When you have a dependent you are very concious of the food you are giving them. I cooked, steamed, chopped and blended and all of the food was healthy (certainly no salt) and most of it was fairly tasty. Yet, at the same time as I was purée ing cubes of carrot I was making myself a sandwich and eating on the go (although I did occasionally steal some of his food!). The health visitor asked me if he was eating the same food as us yet and I didn’t have the heart to tell her he ate far better than I did. I really need to sort that out.

6) Babies really do develop at a different pace and getting worried about it is a mugs game

My baby can crawl. He’s very pleased with himself about it and seems to have mastered the skill before some of his similar aged colleagues. But he can’t clap. For a while I tried to teach him to clap; so that he could join in with clapping songs. He didn’t really want to learn, far more interested in exploring on his hands and knees. I worried about it a little but the more you think about it the more ridiculous it is. One day he’ll be able to clap and likewise his peers will learn to crawl. The exact order of all of this stuff is really not that important. Interesting perhaps but really not that important.

7) I had no idea how stressed I was

This sounds silly but I had no idea how strung out I was when I finished work in March. I do find my job stressful at times and it has been a particularly rough few months on a large project (with some sleep deprivation at home thrown in) but I had no idea how bad it had got.

Within about two weeks I noticed that I was far more relaxed than I had been; just as tired but far less on edge. And the more I looked back on how I had been the more I realised that it had got bad. I mentioned this to my wife and she told me that she knew and had been worried about me and when I met up with a friend after a couple of months of paternity leave she said I looked five years younger.

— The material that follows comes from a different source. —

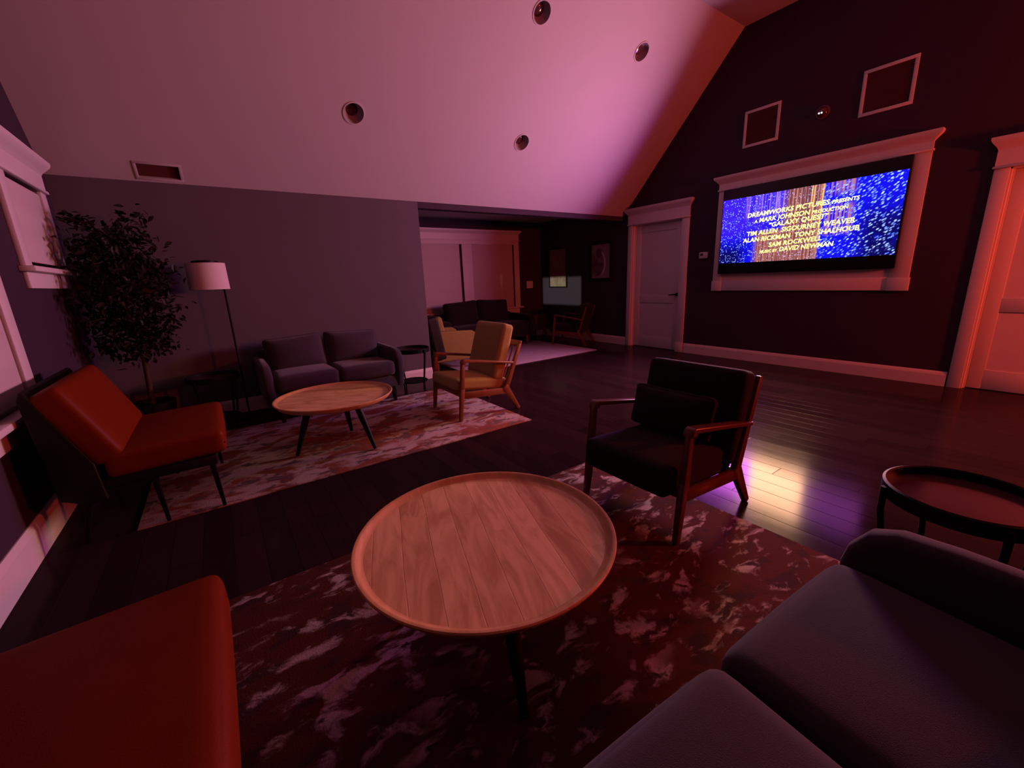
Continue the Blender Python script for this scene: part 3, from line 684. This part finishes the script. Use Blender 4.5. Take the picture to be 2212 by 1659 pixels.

If it is really true that a change is as good as a rest I really hope the change has reset me a little.

8) Changing tables in the Gents toilets are hard to find

A small complaint as most locations also had changing facilities within the accessible toilet but if there was any additional changing facilities they were generally in the Female toilets and not in the Gents. This was a little irking!

And now it is all over. My son is at nursery and I’m heading back to local government; wish me luck!